José Geraldes
José Geraldes

 

 

 

 


A abstenção e o deixa andar

A taxa de abstenção de 49,08 ou seja de 4 milhões e 300 mil eleitores verificada nas Presidenciais de domingo passado é um facto político a ser equacionado, sem demagogias e com sentido de responsabilidade. E a esta reflexão nenhum cidadão se pode esquivar, sob pena de se demitir das suas funções cívicas.
Aos agentes políticos, partidos e governantes pede-se um exercício de humildade para terem a coragem de ler a mensagem destes milhões de portugueses. E de lhes dar resposta.
Com efeito, mesmo que se considere a abstenção uma forma de votar e não alheamento do acto eleitoral, a percentagem registada ultrapassa, de longe, os números clássicos em eleições. Quem se absteve, pode ter tido razões para o fazer, mas uma percentagem tão elevada como nunca se tinha visto, revela que há algo a corrigir na sociedade.
O argumento de que há ainda pelo menos 500 mil eleitores-fantasma - os mortos que ainda não foram expurgados ou os que estão inscritos em dois locais - não tira validade ao facto abstencionista.
Sociólogos, cientistas, políticos e analistas tentam explicar o fenómeno por várias razões. Uns põem em causa a fraca capacidade de mobilização de Jorge Sampaio em relação a Mário Soares, outros advogam o desinteresse dos portugueses pela classe política e a sua desilusão com o sistema político-partidário, e outros ainda atribuem a abstenção ao comodismo e à descrença nas instituições. Um sociólogo admite que a emotividade do "Big Brother" roubou espaço à campanha presidencial. E, como já se sabia de antemão quem era o vencedor, a motivação de luta esfumou-se. E não valia a pena ir votar.
Esclarecedoras estas explicações? Todas decerto terão alguma parcela de verdade. Mas nem todas dizem as causas da fuga dos portugueses às Presidenciais.
A abstenção agora verificada tem, quanto a nós, raízes mais profundas e mais vastas.
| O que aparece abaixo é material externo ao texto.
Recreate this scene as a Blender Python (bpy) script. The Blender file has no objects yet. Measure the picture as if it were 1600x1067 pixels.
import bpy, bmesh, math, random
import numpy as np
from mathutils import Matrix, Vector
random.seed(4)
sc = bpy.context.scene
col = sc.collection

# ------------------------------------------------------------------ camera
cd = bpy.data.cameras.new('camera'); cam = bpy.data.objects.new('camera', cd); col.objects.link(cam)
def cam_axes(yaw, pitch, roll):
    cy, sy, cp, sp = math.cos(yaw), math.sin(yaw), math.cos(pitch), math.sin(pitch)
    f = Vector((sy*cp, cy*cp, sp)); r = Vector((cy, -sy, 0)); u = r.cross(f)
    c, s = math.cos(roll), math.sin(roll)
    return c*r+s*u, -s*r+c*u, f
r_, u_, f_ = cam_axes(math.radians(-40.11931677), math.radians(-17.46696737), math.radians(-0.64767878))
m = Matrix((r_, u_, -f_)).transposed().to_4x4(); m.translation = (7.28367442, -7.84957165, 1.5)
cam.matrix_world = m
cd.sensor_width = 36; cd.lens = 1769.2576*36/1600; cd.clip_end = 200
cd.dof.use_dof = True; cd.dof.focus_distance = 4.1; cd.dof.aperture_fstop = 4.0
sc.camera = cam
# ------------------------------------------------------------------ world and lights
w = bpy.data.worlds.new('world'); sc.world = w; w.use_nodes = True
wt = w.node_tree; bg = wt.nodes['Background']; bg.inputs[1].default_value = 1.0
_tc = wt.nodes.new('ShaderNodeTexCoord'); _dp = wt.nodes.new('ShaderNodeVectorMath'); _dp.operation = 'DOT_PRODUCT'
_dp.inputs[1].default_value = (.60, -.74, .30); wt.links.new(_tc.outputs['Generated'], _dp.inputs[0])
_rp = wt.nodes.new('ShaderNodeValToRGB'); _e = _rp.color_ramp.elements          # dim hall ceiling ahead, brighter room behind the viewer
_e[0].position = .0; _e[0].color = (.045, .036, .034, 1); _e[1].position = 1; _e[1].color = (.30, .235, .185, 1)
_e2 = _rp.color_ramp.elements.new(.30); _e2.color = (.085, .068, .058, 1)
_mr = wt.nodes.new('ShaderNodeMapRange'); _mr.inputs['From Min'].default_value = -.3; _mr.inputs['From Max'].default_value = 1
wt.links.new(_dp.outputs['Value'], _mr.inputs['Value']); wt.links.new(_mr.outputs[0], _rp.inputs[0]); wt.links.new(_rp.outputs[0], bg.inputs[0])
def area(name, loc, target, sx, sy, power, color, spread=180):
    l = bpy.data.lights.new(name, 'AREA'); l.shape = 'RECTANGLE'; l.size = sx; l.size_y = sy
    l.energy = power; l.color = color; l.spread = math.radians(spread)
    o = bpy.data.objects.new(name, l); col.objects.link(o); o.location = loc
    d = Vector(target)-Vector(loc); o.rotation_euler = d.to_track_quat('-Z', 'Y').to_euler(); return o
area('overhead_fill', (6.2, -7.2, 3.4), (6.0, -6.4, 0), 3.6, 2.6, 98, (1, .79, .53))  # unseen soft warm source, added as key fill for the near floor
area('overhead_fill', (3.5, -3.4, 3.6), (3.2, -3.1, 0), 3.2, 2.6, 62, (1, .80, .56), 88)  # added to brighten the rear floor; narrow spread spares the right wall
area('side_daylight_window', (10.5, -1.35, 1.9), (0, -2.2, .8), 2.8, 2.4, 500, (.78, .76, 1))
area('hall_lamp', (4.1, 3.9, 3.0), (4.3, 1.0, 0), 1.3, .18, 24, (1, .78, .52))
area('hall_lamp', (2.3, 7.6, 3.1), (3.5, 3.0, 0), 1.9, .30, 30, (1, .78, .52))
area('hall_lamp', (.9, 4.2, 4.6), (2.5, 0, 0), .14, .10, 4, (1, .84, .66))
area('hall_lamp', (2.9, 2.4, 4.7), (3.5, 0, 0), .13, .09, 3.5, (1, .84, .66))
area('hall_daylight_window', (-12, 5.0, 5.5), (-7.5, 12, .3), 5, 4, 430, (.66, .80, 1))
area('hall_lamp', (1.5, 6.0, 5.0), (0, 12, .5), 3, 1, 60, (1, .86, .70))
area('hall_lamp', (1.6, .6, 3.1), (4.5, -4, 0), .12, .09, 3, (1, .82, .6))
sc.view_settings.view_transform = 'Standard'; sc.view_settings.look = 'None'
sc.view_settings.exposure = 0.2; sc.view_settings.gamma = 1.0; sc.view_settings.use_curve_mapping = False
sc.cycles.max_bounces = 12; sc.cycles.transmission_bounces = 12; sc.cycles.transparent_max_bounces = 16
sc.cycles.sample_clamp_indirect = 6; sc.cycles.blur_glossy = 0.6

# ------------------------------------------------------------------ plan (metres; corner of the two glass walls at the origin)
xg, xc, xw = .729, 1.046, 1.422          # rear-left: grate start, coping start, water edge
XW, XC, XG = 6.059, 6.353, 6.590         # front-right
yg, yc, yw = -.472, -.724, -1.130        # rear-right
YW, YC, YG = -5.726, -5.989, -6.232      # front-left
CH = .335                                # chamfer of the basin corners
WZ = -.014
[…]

E importa ver o contexto da actual sociedade portuguesa. Aliás, no seu discurso de vitória, Jorge Sampaio notou que "a sociedade portuguesa mudou muito".
Vejamos. A influência mediática da Comunicação Social sobretudo das televisões vai para onde? Para ganhar dinheiro, sem esforço e para o sucesso fácil. E muita gente já se habituou a este tipo de comportamento. E é isto e mais nada que é a sua preocupação. Ir a um concurso e vir de lá rico, eis o que mobiliza.
A mediocridade instalou-se na sociedade portuguesa, a par com o vazio de valores e de causas. O facilitismo e o deixa andar erguem-se como normas, não só na vida pública mas também nas escolas, nas famílias, nas empresas, nas instituições e nos indivíduos. A cultura de irresponsabilidade e de falta de exigência atravessa a sociedade. Mais grave: entrou nos hábitos quotidianos como acto normal.
Para quê preocupar-se, pois, com eleições? A somar a isto, o comportamento de certos políticos, determinadas atitudes de governantes na linha do deixar andar levam ao alheamento das questões políticas. E as pessoas querem respostas concretas para os problemas concretos. O que não acontece actualmente. Os comentários que se ouvem são sintomáticos: "eles são todos iguais". "O que querem é arranjarem-se e aos amigos". Demasiado simplistas estes juízos? Mergulhem no verdadeiro povo!
A política deixou de ser uma missão nobre como a definia Tomás de Aquino, para se transformar num jogo de carreirismos pessoais, sem a preocupação primeira que devia ser a do bem comum. Mas esta expressão sabe ao passado quando é valor perene.
Também as chamadas elites mostram falta de liderança. E têm medo inclusive de dar a cara. E, onde não há elites, instala-se o princípio de Peter que é a promoção dos incapazes e dos inaptos.
Numa sociedade assim o caminho para a abstenção alarga-se cada vez mais. O Presidente reeleito tem consciência disso. "Quero sacudir a resignação, a inércia, o deixa andar.(...) "Precisamos de um Estado responsável e responsabilizado, imparcial e eficiente, um Estado que mereça a confiança dos cidadãos. Precisamos de uma sociedade mais exigente".
Não é preciso acrescentar mais nada. Mas a tarefa é de Hércules. E quantos se revêem neste desafio?